Academi y Frontier se esfuerzan en distanciarse de la sombra de Blackwater. Ambas firmas declinaron valorar la sentencia judicial ni revelar sus contratos. Los departamentos de Estado y Defensa de EE UU tampoco respondieron a la consulta de este periódico sobre el número de empresas subcontratadas. Los últimos datos disponibles corresponden a enero y solo a una división regional del Ejército. Entonces, tenía a sueldo a unos 40.000 contratistas en Afganistán (cuatro veces el número de militares) y 5.000 en Irak (casi el doble).
El excontratista McFate cree que el fallo puede golpear la reputación de Academi y Frontier, pero no al sector porque no altera sus fundamentos y la supervisión de conducta de las empresas sigue siendo voluntaria.
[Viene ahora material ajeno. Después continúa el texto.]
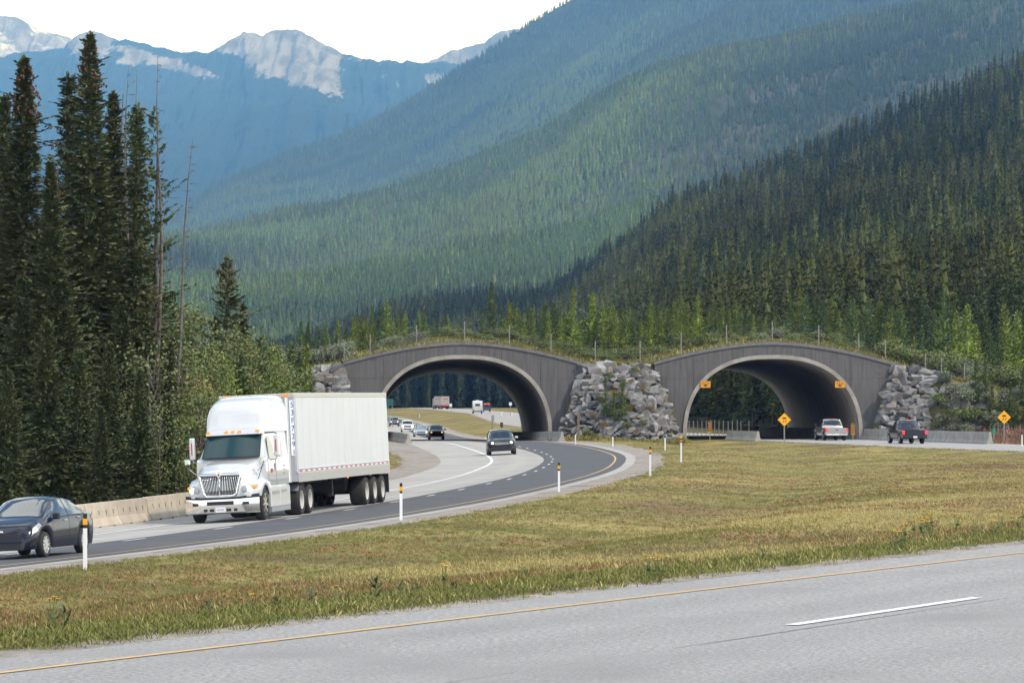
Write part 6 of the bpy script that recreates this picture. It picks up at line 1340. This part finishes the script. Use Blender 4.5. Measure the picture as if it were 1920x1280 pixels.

La ONU aplaudió la sentencia, pero lamentó que es una “excepción” y abogó por impulsar un tratado internacional en ese campo.
McFate recuerda que a lo largo de la historia siempre ha habido mercenarios, pero esgrime que, tras haber estado ocultos en las últimas décadas, ahora son más “públicos”. Cita las informaciones que apuntan al uso de combatientes privados a sueldo en Nigeria y Ucrania. Y teme que se entre en una espiral en que los Estados pierdan el monopolio de la fuerza legal: “Los combatientes por beneficio están incentivados a alargar las guerras o incluso a empezarlas, como ocurría en Europa en la Edad Media”.